- Record set
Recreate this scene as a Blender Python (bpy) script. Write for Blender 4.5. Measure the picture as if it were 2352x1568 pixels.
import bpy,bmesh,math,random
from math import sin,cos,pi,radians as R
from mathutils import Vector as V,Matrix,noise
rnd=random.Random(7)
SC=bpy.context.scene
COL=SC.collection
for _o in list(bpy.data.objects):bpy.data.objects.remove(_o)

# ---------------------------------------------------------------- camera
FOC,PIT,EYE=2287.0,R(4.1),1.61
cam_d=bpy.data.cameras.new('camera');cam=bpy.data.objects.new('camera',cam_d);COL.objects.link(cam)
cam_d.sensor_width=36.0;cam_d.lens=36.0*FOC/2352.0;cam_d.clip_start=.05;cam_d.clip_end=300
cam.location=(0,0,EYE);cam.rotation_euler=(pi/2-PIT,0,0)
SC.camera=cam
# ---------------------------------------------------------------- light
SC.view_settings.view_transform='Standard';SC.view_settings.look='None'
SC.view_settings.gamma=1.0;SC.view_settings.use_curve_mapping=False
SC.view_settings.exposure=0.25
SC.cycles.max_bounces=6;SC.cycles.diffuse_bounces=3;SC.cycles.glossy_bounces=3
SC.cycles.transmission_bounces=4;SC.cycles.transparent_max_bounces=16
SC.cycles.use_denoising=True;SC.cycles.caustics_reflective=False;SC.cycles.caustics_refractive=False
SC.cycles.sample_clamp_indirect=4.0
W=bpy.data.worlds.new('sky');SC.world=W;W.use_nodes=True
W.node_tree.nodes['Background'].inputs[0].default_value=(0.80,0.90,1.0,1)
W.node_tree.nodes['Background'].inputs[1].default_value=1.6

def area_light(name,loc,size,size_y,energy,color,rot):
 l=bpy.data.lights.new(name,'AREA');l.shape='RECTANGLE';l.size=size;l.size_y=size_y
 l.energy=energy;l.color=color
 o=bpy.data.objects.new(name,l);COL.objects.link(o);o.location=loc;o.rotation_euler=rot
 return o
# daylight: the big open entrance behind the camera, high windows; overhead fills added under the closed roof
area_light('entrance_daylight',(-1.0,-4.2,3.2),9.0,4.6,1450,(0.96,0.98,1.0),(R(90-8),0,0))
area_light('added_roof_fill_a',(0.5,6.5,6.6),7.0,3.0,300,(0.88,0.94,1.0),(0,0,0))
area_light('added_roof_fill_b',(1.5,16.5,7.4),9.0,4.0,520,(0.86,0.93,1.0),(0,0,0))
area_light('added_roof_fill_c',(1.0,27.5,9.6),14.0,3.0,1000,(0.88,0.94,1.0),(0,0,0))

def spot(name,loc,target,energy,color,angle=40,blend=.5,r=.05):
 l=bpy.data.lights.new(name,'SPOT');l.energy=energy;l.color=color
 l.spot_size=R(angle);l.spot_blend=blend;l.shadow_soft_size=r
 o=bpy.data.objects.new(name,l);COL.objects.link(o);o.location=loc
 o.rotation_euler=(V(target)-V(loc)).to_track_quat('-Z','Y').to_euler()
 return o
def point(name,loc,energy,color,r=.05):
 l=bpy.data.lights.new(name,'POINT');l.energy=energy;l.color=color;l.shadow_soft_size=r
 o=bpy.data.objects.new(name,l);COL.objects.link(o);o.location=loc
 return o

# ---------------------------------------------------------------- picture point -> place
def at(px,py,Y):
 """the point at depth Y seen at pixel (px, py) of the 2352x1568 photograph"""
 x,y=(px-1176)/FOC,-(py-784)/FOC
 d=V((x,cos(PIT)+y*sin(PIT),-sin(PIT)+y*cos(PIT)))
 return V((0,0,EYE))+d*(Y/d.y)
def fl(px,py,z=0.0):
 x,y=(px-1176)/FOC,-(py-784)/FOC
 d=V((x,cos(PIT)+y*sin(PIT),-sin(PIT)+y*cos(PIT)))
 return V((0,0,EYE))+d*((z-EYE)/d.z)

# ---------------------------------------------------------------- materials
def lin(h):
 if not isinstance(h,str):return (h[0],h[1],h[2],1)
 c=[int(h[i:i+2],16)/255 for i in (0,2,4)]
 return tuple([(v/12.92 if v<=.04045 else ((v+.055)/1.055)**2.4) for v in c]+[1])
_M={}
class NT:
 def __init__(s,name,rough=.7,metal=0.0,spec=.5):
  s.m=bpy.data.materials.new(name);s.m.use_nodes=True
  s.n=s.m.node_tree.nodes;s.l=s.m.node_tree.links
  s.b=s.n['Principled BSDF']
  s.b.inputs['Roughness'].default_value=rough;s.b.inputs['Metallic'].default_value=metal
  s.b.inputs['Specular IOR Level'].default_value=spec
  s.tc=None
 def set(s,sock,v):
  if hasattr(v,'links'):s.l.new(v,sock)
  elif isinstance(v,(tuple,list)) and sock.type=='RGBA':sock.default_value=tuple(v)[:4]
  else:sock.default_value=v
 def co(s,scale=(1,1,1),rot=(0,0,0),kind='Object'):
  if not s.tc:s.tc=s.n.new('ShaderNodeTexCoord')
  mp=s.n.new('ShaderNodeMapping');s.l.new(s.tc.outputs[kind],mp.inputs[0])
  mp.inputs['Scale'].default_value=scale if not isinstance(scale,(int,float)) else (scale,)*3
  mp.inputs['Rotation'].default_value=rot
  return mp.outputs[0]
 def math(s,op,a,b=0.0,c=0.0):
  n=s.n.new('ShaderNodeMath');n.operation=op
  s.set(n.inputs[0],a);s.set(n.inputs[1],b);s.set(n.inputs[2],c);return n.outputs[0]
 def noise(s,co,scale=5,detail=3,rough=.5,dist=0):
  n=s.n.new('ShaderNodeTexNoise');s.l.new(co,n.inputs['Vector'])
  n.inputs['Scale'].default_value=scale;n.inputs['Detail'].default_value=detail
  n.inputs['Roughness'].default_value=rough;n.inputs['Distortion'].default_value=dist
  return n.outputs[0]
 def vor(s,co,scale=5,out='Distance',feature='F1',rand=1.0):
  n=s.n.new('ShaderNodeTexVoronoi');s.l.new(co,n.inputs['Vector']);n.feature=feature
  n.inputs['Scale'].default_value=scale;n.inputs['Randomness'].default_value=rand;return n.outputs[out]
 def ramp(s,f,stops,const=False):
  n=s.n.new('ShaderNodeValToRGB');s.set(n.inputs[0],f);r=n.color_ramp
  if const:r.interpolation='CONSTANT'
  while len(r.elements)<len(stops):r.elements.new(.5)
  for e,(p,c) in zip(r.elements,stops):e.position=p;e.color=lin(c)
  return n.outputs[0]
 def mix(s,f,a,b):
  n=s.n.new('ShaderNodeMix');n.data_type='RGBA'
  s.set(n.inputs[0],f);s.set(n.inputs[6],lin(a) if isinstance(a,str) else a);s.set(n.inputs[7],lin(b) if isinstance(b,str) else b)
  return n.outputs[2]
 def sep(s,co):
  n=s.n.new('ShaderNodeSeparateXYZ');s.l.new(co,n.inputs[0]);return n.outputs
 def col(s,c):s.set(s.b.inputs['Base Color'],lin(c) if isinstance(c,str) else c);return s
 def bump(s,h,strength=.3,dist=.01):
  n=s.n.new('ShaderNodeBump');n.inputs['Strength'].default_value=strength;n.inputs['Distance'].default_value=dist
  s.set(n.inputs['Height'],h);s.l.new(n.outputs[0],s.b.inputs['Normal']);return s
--
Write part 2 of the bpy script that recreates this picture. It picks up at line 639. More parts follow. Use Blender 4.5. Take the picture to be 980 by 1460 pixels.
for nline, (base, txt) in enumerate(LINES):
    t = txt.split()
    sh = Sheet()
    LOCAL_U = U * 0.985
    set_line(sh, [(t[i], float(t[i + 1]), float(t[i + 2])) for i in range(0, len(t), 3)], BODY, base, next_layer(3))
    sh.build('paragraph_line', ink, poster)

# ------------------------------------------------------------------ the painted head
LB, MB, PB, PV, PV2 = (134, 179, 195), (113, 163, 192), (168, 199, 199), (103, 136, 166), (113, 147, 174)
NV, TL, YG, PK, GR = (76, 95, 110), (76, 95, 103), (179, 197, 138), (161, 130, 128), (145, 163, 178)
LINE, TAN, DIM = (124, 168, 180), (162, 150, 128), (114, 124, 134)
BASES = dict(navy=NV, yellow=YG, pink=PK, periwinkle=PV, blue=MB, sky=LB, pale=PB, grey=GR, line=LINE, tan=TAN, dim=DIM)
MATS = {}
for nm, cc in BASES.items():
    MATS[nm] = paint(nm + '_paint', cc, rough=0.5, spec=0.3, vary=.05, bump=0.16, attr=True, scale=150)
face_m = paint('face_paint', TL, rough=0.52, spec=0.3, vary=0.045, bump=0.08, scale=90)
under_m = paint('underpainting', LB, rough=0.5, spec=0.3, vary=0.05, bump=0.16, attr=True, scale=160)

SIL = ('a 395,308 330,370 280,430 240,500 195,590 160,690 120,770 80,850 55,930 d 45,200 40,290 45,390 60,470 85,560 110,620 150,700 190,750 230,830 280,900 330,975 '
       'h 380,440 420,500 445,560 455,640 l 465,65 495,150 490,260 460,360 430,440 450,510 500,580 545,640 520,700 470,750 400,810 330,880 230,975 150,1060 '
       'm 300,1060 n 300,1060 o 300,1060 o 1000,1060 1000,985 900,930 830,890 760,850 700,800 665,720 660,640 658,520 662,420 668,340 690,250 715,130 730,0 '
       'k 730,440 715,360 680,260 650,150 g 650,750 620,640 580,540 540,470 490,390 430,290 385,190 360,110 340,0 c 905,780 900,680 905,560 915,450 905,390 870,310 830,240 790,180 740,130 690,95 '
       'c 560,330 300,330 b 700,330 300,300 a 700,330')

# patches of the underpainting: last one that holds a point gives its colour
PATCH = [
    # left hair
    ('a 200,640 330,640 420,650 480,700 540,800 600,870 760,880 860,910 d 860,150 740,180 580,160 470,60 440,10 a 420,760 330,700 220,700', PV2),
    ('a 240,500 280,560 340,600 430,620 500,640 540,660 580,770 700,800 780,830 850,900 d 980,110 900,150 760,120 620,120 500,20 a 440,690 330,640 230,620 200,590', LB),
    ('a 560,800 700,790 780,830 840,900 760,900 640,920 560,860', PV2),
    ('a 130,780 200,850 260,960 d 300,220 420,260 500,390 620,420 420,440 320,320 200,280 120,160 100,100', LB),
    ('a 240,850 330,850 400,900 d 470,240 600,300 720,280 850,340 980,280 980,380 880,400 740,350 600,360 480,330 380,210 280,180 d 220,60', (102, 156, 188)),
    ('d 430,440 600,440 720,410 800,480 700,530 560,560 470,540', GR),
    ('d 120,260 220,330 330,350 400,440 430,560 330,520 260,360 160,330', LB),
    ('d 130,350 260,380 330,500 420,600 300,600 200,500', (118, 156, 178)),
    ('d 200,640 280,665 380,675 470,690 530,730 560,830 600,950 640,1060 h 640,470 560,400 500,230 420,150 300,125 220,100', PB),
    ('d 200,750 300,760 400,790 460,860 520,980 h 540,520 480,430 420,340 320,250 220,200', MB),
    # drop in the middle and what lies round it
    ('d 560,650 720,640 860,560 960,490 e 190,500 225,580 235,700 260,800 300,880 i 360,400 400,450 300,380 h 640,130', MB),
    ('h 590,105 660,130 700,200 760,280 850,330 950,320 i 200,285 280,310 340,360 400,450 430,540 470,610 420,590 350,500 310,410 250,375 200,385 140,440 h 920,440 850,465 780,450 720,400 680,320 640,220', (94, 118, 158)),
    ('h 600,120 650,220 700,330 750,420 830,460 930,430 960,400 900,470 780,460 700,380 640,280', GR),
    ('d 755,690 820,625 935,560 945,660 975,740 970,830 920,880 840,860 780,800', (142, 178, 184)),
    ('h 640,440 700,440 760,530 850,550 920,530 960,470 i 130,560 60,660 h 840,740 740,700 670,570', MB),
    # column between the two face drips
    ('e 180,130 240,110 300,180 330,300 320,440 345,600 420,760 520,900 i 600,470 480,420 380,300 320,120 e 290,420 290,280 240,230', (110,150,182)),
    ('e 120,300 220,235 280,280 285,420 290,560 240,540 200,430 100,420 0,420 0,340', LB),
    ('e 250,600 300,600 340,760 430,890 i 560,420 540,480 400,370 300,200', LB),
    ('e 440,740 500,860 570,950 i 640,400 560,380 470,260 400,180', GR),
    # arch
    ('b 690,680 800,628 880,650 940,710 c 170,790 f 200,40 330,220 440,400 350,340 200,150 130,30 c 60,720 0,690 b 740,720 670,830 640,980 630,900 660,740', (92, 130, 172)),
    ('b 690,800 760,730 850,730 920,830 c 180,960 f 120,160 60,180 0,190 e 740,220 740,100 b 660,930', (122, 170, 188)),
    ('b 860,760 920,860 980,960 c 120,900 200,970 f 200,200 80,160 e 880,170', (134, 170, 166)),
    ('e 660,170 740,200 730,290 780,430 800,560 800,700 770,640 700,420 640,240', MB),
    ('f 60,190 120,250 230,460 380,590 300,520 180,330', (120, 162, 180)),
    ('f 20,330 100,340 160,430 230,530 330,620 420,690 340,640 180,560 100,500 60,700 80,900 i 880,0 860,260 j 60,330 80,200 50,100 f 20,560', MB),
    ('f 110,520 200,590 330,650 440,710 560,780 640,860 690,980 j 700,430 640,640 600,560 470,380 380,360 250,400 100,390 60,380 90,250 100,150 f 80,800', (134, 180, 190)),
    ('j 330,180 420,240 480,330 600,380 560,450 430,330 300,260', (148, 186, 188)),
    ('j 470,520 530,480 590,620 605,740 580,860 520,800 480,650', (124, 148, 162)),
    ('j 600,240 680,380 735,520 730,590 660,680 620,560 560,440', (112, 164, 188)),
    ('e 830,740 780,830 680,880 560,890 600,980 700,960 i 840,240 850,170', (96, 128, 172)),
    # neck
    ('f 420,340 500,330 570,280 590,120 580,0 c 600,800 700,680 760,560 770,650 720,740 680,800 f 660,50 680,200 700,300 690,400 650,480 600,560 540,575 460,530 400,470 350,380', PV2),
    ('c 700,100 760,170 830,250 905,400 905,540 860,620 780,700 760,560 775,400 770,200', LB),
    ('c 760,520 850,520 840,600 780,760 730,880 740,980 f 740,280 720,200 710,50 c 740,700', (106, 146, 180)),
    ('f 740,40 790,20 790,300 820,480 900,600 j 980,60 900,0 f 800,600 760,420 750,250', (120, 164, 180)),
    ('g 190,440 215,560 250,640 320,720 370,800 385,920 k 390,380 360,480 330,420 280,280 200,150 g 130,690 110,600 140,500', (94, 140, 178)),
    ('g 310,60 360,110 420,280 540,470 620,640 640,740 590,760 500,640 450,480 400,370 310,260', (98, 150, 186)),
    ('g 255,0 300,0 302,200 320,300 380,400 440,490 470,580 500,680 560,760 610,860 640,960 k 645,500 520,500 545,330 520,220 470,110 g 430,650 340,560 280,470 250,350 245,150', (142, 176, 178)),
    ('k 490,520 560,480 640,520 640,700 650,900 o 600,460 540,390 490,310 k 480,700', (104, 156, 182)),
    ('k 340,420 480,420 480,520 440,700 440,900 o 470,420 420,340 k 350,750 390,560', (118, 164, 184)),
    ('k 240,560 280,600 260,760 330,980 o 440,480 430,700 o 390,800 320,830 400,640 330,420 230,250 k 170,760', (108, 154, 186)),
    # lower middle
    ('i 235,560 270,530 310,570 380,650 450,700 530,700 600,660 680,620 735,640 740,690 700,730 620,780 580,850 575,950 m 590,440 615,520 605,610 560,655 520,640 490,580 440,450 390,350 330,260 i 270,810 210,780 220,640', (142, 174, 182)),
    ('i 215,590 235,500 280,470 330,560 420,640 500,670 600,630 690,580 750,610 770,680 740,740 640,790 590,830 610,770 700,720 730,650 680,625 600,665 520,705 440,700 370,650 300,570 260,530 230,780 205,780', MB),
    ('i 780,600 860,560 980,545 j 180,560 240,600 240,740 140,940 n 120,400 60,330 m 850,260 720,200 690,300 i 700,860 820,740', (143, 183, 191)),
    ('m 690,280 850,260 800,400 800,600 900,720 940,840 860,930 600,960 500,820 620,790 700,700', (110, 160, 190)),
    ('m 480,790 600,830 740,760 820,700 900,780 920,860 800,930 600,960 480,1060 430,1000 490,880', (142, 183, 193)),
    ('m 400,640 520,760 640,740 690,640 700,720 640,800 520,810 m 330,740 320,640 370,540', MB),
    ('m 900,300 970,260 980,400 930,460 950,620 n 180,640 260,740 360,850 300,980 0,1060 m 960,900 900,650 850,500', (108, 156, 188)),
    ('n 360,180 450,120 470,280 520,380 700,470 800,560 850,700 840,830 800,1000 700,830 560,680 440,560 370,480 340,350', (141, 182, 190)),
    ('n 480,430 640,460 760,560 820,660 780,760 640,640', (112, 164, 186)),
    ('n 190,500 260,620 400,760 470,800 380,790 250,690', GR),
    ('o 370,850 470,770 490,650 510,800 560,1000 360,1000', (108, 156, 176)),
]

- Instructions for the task
Only the lines from the one containing "Recreate this scene" to the one containing "for _o in list(bpy.data.objects):bpy.data.objects.remove(_o)" are to be printed, both ends included, exactly as written.

- Response for this exercise
Recreate this scene as a Blender Python (bpy) script. Write for Blender 4.5. Measure the picture as if it were 2352x1568 pixels.
import bpy,bmesh,math,random
from math import sin,cos,pi,radians as R
from mathutils import Vector as V,Matrix,noise
rnd=random.Random(7)
SC=bpy.context.scene
COL=SC.collection
for _o in list(bpy.data.objects):bpy.data.objects.remove(_o)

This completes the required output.